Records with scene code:
---

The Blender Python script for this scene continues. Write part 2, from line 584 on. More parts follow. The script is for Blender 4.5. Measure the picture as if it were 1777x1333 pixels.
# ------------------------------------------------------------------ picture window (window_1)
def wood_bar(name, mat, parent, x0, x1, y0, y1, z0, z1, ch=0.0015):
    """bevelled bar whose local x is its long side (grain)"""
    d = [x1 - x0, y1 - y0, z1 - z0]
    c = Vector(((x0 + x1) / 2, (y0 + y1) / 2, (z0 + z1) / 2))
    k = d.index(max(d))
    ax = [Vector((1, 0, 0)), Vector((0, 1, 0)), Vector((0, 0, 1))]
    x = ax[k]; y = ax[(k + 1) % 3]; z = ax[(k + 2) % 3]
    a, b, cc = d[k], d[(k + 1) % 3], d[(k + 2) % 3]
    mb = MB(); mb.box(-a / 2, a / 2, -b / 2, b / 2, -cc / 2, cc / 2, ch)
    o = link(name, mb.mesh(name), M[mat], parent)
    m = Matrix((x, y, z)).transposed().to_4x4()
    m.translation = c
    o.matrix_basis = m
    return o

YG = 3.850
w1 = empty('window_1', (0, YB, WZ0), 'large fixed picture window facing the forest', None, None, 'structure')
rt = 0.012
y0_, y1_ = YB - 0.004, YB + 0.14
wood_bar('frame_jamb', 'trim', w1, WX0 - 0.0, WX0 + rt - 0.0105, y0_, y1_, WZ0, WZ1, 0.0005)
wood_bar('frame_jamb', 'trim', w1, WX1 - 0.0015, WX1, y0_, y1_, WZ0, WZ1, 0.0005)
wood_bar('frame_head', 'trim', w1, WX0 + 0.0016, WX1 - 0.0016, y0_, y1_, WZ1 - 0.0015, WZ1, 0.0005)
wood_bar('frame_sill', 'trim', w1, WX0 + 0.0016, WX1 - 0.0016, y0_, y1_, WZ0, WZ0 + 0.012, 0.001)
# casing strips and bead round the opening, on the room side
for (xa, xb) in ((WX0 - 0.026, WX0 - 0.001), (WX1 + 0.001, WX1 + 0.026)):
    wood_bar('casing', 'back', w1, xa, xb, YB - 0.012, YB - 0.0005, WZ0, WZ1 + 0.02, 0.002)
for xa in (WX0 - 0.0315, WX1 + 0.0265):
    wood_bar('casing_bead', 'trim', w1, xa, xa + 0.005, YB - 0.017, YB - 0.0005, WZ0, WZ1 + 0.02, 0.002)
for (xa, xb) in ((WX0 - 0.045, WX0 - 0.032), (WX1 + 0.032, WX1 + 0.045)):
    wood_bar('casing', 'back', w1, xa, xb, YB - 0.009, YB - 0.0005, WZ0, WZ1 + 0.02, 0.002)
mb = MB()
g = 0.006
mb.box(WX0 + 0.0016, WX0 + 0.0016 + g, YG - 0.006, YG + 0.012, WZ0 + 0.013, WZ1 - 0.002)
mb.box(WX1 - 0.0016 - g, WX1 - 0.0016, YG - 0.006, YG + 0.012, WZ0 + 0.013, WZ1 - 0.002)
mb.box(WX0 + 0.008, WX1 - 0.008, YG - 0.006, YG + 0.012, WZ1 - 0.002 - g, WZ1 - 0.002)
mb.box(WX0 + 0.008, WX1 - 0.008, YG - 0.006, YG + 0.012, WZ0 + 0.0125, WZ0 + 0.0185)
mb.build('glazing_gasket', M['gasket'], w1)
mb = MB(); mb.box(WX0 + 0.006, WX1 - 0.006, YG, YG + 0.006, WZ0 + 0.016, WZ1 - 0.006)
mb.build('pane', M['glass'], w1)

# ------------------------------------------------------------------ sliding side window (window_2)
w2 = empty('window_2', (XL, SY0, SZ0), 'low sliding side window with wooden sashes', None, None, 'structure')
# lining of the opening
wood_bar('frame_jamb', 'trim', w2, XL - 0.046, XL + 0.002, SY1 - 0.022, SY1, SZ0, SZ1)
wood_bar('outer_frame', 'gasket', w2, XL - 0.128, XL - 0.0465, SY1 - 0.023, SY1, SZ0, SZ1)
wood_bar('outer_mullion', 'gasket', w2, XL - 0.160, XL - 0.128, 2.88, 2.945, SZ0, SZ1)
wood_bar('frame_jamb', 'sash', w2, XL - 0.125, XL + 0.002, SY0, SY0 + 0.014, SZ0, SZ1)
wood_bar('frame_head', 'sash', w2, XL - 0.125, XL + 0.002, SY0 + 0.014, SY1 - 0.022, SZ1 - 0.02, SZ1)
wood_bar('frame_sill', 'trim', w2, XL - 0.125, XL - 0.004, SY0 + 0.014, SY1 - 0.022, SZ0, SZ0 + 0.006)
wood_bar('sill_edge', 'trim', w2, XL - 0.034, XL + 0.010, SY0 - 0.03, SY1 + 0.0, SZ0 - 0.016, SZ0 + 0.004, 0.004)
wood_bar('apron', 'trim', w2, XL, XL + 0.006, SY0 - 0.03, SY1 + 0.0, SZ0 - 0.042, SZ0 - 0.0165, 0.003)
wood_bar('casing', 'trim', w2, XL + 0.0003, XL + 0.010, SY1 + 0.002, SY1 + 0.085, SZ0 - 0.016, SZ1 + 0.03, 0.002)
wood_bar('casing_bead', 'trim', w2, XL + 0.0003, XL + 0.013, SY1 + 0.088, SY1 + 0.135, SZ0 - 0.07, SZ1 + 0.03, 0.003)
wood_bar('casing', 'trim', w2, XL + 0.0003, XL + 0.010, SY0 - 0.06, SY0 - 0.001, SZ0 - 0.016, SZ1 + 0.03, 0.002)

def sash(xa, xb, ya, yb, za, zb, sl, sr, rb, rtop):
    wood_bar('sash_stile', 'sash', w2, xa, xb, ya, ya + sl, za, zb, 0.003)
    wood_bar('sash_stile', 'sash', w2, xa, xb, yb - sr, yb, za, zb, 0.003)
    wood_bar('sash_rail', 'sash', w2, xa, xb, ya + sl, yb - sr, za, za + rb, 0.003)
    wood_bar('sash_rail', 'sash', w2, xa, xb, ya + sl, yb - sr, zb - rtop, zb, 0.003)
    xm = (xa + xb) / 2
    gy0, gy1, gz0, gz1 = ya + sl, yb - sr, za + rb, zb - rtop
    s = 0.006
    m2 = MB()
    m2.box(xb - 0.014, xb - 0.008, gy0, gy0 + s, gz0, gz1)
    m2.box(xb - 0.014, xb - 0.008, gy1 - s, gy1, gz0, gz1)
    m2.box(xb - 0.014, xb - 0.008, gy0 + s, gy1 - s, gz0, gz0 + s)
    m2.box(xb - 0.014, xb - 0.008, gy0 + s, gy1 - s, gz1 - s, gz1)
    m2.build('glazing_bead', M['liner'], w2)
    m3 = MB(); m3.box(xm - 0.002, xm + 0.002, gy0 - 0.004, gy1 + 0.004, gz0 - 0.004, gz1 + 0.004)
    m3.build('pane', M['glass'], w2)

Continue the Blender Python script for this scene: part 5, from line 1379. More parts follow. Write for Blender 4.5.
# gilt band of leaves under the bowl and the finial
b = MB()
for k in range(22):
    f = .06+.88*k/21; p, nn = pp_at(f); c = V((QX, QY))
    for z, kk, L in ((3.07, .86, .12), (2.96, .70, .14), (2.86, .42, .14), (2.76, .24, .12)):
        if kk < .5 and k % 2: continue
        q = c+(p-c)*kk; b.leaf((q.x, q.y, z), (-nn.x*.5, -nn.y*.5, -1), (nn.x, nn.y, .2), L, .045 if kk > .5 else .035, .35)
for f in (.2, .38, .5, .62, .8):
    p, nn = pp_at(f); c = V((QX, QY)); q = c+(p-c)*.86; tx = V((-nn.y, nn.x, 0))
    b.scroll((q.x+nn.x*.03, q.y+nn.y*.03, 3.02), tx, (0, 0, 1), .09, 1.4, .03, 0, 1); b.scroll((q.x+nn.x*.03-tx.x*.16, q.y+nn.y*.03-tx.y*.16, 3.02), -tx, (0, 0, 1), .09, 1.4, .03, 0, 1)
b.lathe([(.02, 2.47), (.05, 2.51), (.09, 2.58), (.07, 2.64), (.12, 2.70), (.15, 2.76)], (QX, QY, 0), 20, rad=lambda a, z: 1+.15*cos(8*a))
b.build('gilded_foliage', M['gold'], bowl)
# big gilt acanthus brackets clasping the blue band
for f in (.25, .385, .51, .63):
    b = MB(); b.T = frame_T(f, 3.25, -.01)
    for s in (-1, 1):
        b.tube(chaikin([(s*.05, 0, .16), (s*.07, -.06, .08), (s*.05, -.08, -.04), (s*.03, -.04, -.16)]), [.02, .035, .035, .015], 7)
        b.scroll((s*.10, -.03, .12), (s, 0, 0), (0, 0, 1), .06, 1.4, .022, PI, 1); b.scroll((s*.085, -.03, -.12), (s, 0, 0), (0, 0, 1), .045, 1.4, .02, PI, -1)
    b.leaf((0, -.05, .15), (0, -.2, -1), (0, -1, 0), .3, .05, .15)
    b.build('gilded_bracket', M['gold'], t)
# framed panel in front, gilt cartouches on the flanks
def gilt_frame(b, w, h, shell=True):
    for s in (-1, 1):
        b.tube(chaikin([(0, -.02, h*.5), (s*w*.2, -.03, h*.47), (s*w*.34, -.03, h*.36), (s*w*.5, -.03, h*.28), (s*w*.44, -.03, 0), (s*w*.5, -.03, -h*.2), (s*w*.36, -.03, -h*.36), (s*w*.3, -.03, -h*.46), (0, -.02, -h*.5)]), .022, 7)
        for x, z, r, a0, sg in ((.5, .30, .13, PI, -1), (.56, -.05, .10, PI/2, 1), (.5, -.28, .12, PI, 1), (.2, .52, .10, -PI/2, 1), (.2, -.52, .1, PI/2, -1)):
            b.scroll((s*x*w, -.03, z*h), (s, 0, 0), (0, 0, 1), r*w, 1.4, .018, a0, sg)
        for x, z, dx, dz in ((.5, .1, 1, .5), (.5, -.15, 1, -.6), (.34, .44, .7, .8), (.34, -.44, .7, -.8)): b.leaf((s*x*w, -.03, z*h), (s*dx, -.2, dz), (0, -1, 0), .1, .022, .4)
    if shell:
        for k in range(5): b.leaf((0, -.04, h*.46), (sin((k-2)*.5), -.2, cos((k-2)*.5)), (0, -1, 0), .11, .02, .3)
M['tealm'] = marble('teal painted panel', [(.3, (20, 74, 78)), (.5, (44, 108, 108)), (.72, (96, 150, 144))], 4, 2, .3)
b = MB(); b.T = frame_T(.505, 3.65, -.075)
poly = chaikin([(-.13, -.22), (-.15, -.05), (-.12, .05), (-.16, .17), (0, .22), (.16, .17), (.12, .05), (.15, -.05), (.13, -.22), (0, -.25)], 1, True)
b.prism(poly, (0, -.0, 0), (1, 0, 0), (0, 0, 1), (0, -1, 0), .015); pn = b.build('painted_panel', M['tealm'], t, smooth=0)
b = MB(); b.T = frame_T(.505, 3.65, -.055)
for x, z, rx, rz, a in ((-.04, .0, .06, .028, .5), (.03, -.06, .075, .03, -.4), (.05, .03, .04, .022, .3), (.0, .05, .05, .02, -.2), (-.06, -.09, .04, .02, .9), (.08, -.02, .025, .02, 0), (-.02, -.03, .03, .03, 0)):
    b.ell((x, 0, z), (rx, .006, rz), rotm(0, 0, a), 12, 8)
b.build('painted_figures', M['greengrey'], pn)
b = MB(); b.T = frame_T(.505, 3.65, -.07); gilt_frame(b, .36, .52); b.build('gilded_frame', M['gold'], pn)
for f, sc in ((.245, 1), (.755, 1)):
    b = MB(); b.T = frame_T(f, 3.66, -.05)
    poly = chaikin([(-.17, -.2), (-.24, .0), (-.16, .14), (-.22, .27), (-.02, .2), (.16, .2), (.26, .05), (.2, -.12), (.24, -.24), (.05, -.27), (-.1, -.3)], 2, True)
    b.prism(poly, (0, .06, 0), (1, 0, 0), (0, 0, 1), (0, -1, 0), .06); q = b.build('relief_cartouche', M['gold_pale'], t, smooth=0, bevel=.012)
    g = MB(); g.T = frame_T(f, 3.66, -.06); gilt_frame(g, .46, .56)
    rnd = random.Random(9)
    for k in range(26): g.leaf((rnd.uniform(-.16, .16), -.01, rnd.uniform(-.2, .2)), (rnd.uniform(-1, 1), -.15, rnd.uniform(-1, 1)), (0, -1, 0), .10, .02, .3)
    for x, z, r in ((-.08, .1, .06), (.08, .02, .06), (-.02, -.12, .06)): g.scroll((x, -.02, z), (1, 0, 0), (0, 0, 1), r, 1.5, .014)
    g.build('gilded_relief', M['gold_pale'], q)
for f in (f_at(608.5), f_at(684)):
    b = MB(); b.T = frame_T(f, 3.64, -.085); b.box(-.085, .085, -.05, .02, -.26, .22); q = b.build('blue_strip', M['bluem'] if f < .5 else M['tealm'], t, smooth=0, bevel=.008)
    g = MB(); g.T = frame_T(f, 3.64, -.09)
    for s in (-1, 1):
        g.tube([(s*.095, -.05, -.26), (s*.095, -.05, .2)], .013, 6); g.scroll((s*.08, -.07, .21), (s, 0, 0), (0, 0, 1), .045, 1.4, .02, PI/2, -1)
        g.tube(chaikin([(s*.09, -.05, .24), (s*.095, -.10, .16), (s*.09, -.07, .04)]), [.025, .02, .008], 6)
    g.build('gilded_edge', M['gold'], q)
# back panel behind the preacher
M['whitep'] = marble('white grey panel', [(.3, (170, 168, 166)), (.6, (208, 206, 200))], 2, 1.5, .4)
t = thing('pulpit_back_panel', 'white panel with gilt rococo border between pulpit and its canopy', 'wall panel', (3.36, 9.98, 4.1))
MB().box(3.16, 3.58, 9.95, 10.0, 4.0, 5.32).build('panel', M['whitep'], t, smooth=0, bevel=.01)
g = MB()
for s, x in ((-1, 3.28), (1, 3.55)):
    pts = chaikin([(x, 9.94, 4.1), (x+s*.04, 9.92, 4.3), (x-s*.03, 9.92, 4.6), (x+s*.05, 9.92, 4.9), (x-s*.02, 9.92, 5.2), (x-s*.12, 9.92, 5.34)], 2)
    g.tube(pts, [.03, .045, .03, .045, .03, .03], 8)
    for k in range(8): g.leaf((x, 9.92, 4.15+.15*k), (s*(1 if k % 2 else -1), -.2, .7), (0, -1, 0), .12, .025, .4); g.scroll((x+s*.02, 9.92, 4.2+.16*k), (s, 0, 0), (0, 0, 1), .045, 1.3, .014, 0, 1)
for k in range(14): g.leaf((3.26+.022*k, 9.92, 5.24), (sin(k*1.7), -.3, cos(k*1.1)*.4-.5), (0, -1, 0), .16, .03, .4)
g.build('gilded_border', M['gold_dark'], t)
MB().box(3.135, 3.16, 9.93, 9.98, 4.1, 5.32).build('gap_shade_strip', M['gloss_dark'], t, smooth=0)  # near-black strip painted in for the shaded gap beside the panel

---

Give back exactly the lines from the line that has "for xa in (WX0" to the line that has "mb.build('pane', M['glass'], w1)", both included, and leave out all others.

for xa in (WX0 - 0.0315, WX1 + 0.0265):
    wood_bar('casing_bead', 'trim', w1, xa, xa + 0.005, YB - 0.017, YB - 0.0005, WZ0, WZ1 + 0.02, 0.002)
for (xa, xb) in ((WX0 - 0.045, WX0 - 0.032), (WX1 + 0.032, WX1 + 0.045)):
    wood_bar('casing', 'back', w1, xa, xb, YB - 0.009, YB - 0.0005, WZ0, WZ1 + 0.02, 0.002)
mb = MB()
g = 0.006
mb.box(WX0 + 0.0016, WX0 + 0.0016 + g, YG - 0.006, YG + 0.012, WZ0 + 0.013, WZ1 - 0.002)
mb.box(WX1 - 0.0016 - g, WX1 - 0.0016, YG - 0.006, YG + 0.012, WZ0 + 0.013, WZ1 - 0.002)
mb.box(WX0 + 0.008, WX1 - 0.008, YG - 0.006, YG + 0.012, WZ1 - 0.002 - g, WZ1 - 0.002)
mb.box(WX0 + 0.008, WX1 - 0.008, YG - 0.006, YG + 0.012, WZ0 + 0.0125, WZ0 + 0.0185)
mb.build('glazing_gasket', M['gasket'], w1)
mb = MB(); mb.box(WX0 + 0.006, WX1 - 0.006, YG, YG + 0.006, WZ0 + 0.016, WZ1 - 0.006)
mb.build('pane', M['glass'], w1)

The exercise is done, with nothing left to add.